Deborah Lapidus: Welcome everyone, and thanks for making the call. My name is Deborah Lapidus, and I'm the National Organizer with the Think Outside the Bottle campaign. The campaign is a Corporate Accountability International-led initiative to galvanize support for public water systems and expose the abuses of the bottled water industry.
At the forefront of these abuses is the fact that all across North America, Nestlé, the world's largest food and beverage corporation, is staking claim to community water resources.
In the days leading up to its annual shareholders' meeting, Nestlé is looking to increase the number of bottling facilities it owns, making yet another run at bottling Mt. Shasta water over community opposition, looking for new sites in New England despite the recent passage of local moratoriums on water bottling, securing loopholes in the Great Lakes Compact to continue to export water from Michigan, and expanding its Florida operation despite drought conditions.
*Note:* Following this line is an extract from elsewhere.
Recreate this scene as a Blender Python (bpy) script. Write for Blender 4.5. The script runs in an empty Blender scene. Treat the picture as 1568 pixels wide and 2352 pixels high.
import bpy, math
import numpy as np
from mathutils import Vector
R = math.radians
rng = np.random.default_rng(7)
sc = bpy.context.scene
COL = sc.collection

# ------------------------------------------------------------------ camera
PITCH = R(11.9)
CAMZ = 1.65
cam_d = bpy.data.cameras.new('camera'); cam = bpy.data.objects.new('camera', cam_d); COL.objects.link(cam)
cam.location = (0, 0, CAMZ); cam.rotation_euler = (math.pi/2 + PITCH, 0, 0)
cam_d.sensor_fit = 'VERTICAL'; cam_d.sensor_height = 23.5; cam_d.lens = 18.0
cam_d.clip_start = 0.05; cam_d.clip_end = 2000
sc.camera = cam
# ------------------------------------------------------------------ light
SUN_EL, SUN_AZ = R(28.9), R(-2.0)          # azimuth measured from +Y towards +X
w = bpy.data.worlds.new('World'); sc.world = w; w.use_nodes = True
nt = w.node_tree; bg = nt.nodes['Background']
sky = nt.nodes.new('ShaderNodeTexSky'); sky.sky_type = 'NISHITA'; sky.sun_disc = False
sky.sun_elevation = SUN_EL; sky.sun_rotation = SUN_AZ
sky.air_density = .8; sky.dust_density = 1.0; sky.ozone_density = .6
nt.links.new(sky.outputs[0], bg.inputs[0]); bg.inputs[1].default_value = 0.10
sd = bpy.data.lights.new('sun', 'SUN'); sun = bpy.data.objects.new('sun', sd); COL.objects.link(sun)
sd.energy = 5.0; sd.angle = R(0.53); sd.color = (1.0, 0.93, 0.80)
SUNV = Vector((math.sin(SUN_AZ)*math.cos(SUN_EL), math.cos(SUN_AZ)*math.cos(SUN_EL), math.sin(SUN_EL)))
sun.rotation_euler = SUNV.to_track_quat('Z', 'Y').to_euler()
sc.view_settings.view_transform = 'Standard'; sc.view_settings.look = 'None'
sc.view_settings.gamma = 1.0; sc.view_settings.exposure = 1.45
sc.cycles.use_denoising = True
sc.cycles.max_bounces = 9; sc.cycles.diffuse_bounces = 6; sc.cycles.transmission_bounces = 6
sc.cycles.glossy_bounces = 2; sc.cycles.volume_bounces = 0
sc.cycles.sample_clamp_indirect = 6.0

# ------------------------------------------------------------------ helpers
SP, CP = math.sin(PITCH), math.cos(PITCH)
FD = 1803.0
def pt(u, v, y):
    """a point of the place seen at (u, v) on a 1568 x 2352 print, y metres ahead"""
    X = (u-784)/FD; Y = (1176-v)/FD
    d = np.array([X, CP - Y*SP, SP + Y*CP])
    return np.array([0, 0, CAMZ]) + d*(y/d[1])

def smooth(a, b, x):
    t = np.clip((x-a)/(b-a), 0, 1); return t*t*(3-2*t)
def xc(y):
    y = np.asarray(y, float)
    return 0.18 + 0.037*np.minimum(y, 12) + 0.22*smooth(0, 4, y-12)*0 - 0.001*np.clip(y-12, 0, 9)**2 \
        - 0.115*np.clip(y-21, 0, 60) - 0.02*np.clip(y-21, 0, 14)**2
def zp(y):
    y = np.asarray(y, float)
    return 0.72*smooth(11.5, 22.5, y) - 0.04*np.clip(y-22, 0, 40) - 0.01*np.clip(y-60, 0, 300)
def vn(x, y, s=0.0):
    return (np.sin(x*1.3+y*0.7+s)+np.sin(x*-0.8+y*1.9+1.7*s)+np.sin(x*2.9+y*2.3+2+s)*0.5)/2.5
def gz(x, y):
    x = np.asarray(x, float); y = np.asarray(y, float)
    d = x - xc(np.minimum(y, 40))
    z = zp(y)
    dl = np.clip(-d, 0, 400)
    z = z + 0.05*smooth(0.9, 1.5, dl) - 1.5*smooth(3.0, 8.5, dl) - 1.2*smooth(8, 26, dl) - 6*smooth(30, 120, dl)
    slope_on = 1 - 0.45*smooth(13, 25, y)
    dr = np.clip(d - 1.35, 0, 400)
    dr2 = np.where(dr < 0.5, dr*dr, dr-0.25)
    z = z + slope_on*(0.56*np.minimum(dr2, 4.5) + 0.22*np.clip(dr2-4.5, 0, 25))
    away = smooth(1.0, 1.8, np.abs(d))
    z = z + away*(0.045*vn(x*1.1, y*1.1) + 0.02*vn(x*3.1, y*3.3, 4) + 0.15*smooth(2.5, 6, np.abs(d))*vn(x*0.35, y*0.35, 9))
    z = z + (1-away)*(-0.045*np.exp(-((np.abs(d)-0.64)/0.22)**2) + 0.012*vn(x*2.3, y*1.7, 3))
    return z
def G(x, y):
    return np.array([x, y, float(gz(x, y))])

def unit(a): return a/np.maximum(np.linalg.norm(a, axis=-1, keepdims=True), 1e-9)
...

As you'll soon hear, these water grabs are ruining streams, ponds, wells and aquifers near many of the bottling facilities. Nestlé's practices are raising serious questions about who should be allowed to control water, our most essential resource, and to what end.
At a time when so many are tightening their belts, Nestlé must stop fooling people into believing its brands are something we all should be spending hard-earned dollars on. The fact is, behind the glossy labels there's a corporation that is bent on taking a shared resource from communities and selling it at an overwhelming markup to the rest of us. And what goes in the bottle is generally less regulated than what we can all get from the tap, without the waste and unnecessary expense.
But instead of heeding community concerns, Nestlé strikes backroom deals, runs manipulative PR campaigns to put a green veneer on its brands, and challenges residents who voice their opposition through costly legal battles.
For years Nestlé has employed a range of tactics to wrest water rights from rural communities and downstream users, keeping its abuses out of sight and out of mind of the public. But, affected communities are now making it clear this is a pattern that needs to stop.
At this point I'd like to introduce today's speakers who will provide updates on the latest developments on Nestlé's incursions into communities from the communities themselves. We'll start with Arlene Kanno with Concerned Citizens of Newport, Wisconsin, then Terry Swier from Michigan Citizens for Water Conservation in Mecosta County, Michigan, then Debra Anderson of the McCloud Watershed Council in McCloud, California, and finally Anne Wentworth from Protect Our Water and Wildlife Resources in Shapleigh, Maine. Hi, Arlene. You could ahead and tell us what you experienced with Nestlé in Wisconsin.
Arlene Kanno: Yes. It was about the year 2000 and I'd like to describe our experience with Nestlé at that time. It was disbelief in our community at first then tension and then real upheaval and then we realized that we had to do a constant mad scramble to preserve our quiet lifestyle here in rural Wisconsin.